Monday, April 6, 2009

Album: Great Lake Swimmers / Lost Channels

Artist: Great Lake Swimmers

Title: Lost Channels

The fourth album under the GLS name goes the furthest in the steady progression from bandonym to band, with a fuller, more rocking sound. This doesn't mean that the arrangements overwhelm Tony Dekker's words so much as the fact that this no longer merely feels like the work of a singer/songwriter being fleshed out by the instruments around him. This also helps close the gap between album and performance, one spot where past GLS efforts have always felt a little frustrating. Dekker's voice is still best appreciated in a rewarding acoustic setting, but this is getting closer to the mark.

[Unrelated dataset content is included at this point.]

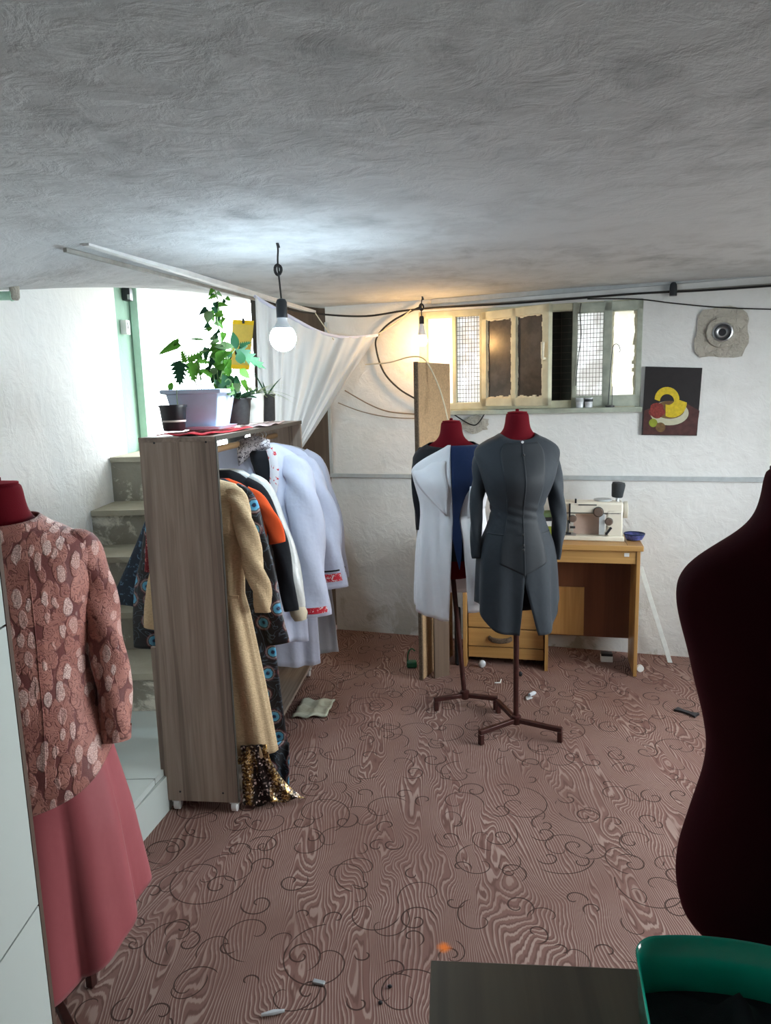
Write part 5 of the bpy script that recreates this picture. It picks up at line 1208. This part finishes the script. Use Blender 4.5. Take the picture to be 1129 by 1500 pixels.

Meanwhile, we are rewarded here with some more top-shelf songs from one our premiere balladeers. "Still", whose title might call up images of inertness instead pulls from Tony's bag of metaphors to invoke a yearning sense of potentiality. Closer "Unison Falling Into Harmony" is simply one of Dekker's loveliest songs, a river waltz with wind and gravity and the forces behind the aching desire to break through the unknowability and beauty of another.1

Also noteworthy is "Concrete Heart"2 which uses Toronto's brutalist architecture as landmarks of love won and lost:

This is the place where I felt
like the world's tallest self-supporting tower
at least for a little while, anyway

The lyric slides a bit in the second verse, to something that should be deserving of a grant or Cultural Award for a perfect summation of the Torontonian and Canadian mindset:

This is the place where I felt
like the world's tallest self-supporting tower
(or maybe number two)
at least for a little while, anyway

A very lovely album that felt warm and yielding from the outset while still hinting that there remain depths yet to discover — a most welcome and sought-after companion.

Track Picks: 4 - "Concrete Heart", 9 - "Still", 12 - "Unison Falling Into Harmony"


1 This song's deployment in public spaces may lead to dangerous outbreaks of hand-holding.

2 A song I shall probably always carry an irrationally fond affection for from having been lucky enough to witness its debut.